In a declaration, the bishops urged citizens to accept that their country was no longer “culturally homogeneous” and be ready to “vote in new ways.”
“Elements of discernment,” they added, should include protection of family life and help for the handicapped and dying. But Catholics should also consider what candidates were offering to safeguard the environment, secure economic justice and improve France’s city suburbs, where youth unemployment runs to 40 percent.
Catholics traditionally make up two-thirds of France’s 60 million inhabitants, although fewer than one in 10 attends Sunday Mass and 40 percent of the population denies any faith.
Incumbent’s mixed record
Opinions are deeply divided over Sarkozy’s record in office.
A divorced and remarried Catholic, Sarkozy pledged to improve ties with religious communities before his May 2007 election.
Visiting Rome that December, he said he believed laïcité, set out in a 1905 church-state separation law, should be interpreted “more positively” so religion could be seen “not as a danger, but as an advantage.”
After a second Vatican visit in October 2010, he was attacked by opposition politicians for taking part in prayers at the Basilica of St. John Lateran.

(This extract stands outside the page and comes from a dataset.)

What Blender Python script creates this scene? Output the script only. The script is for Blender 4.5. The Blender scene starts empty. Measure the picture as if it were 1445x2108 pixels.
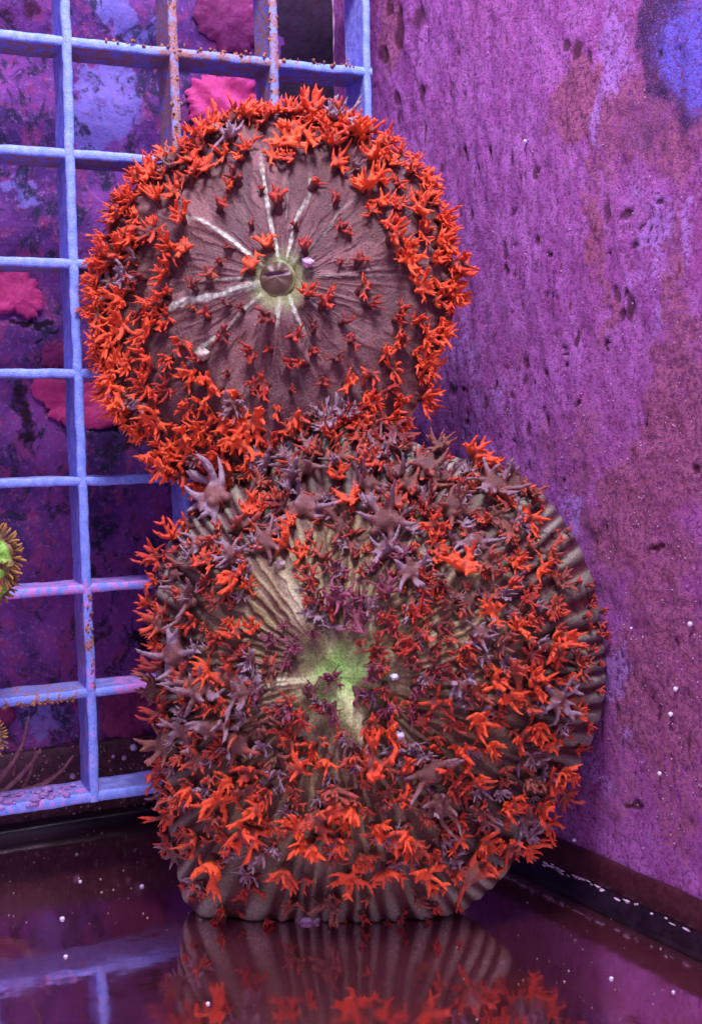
import bpy, math, random
import numpy as np
from mathutils import Matrix, Vector
from mathutils.bvhtree import BVHTree

random.seed(11)
rng = np.random.default_rng(5)
S = bpy.context.scene
S.unit_settings.scale_length = 0.01          # one unit is one centimetre

# ------------------------------------------------------------------ camera
CAM = np.array([-7.80496, -17.02909, -5.25342])
YAW, PITCH, ROLL, FPX = 0.407847, 0.0740177, -0.0223452, 2506.244
def cam_axes():
    f = np.array([math.sin(YAW)*math.cos(PITCH), math.cos(YAW)*math.cos(PITCH), -math.sin(PITCH)])
    r = np.cross(f, [0, 0, 1]); r /= np.linalg.norm(r); u = np.cross(r, f)
    c, s = math.cos(ROLL), math.sin(ROLL)
    return c*r + s*u, -s*r + c*u, f
CR, CU, CF = cam_axes()
cam = bpy.data.cameras.new('camera'); camo = bpy.data.objects.new('camera', cam)
S.collection.objects.link(camo); S.camera = camo
camo.matrix_world = Matrix(((CR[0], CU[0], -CF[0], CAM[0]), (CR[1], CU[1], -CF[1], CAM[1]), (CR[2], CU[2], -CF[2], CAM[2]), (0, 0, 0, 1)))
cam.sensor_fit = 'HORIZONTAL'; cam.sensor_width = 36; cam.lens = FPX*36/1445
cam.clip_start = 0.1; cam.clip_end = 500
cam.dof.use_dof = True; cam.dof.focus_distance = 16.5; cam.dof.aperture_fstop = 0.75

# ------------------------------------------------------------------ light
W = bpy.data.worlds.new('World'); S.world = W; W.use_nodes = True
bg = W.node_tree.nodes['Background']; bg.inputs[0].default_value = (0.56, 0.34, 0.68, 1); bg.inputs[1].default_value = 1.12
def lamp(name, loc, target, size, power, col):
    l = bpy.data.lights.new(name, 'AREA'); l.shape = 'DISK'; l.size = size; l.energy = power; l.color = col
    o = bpy.data.objects.new(name, l); S.collection.objects.link(o); o.location = loc
    o.rotation_euler = (Vector(target)-Vector(loc)).to_track_quat('-Z', 'Y').to_euler(); return o
lamp('reef_lamp', (-5, -11, 12), (-1, -1, -7), 5.0, 6500, (0.98, 0.82, 0.98))
lamp('reef_lamp', (2, -4, 16), (-2, -1, -6), 4.0, 3200, (0.55, 0.55, 1.0))
S.view_settings.view_transform = 'Standard'; S.view_settings.look = 'None'
S.view_settings.exposure = 0; S.view_settings.gamma = 1

# ------------------------------------------------------------------ helpers
C = S.collection
Z0 = -11.75                                   # tank floor
WX, WD = 1.0037, np.array([0.12957, -0.99157, 0.0])   # side pane: passes (WX,0), runs along WD towards the camera
YB = 2.83                                     # rear pane
def ray(x, y):
    d = CF*FPX + CR*(x-722.5) - CU*(y-1054); return d/np.linalg.norm(d)
def on_plane(x, y, P, N):
    d = ray(x, y); t = np.dot(np.asarray(P)-CAM, N)/np.dot(d, N); return CAM + t*d
WN = np.array([WD[1], -WD[0], 0.0]); WN /= np.linalg.norm(WN)          # points into the tank (-X)
WP = np.array([WX, 0, 0.0])
corner = WP + WD*((YB)/WD[1])
def on_wall(x, y): return on_plane(x, y, WP, WN)
def on_back(x, y): return on_plane(x, y, (0, YB, 0), (0, 1.0, 0))
def on_floor(x, y): return on_plane(x, y, (0, 0, Z0), (0, 0, 1.0))

def vnoise(p, seed=0):
    """value noise, p (n,3) -> 0..1"""
    p = np.asarray(p, dtype=np.float64); i = np.floor(p).astype(np.int64); f = p-i; f = f*f*(3-2*f)
    def h(a, b, c):
        n = (a*374761393 + b*668265263 + c*2147483647 + seed*974634777) & 0xffffffff
        n = ((n ^ (n >> 13))*1274126177) & 0xffffffff
        n = ((n ^ (n >> 16))*2246822519) & 0xffffffff
        return ((n ^ (n >> 15)) & 0xffffff)/float(0xffffff)
    r = 0
    for dx in (0, 1):
        for dy in (0, 1):
            for dz in (0, 1):
                w = (f[:, 0] if dx else 1-f[:, 0])*(f[:, 1] if dy else 1-f[:, 1])*(f[:, 2] if dz else 1-f[:, 2])
                r = r + w*h(i[:, 0]+dx, i[:, 1]+dy, i[:, 2]+dz)
    return r
def fbm(p, seed=0, oct=4):
    r = 0; a = 0.5; s = 0; p = np.asarray(p, dtype=np.float64)
    for k in range(oct):
        r = r + a*vnoise(p, seed+k); s += a; a *= 0.5; p = p*2.03 + 7.1
    return r/s
def sm(a, b, x):
    t = np.clip((x-a)/(b-a), 0, 1); return t*t*(3-2*t)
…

Sarkozy has continued to make glowing references to France’s Christian traditions. Meeting with religious leaders in January, he said he felt “truly comforted” by their presence. “As I’ve said many times, freedom of conscience is perhaps the most precious good guaranteed by our republican laws,” he added. “No religion will impose dogmas and precepts here on those who wish to avoid them. But nothing can prohibit the idea of transcendence from being present in our society.”
Not surprisingly, Sarkozy has garnered most Catholic support, according to surveys, with 45 percent of practicing Catholics planning to vote for him, compared with 6 percent backing Hollande.
Yet critics are cautious.
His conspicuous defense of family values and liberal economic principles may broadly accord with Catholic teaching, they point out. But other policies conflict with them, such as his backing of the 2010 mass deportation of Roma and tough attitude toward asylum-seekers and immigrants, who make up almost one in 12 of France’s inhabitants.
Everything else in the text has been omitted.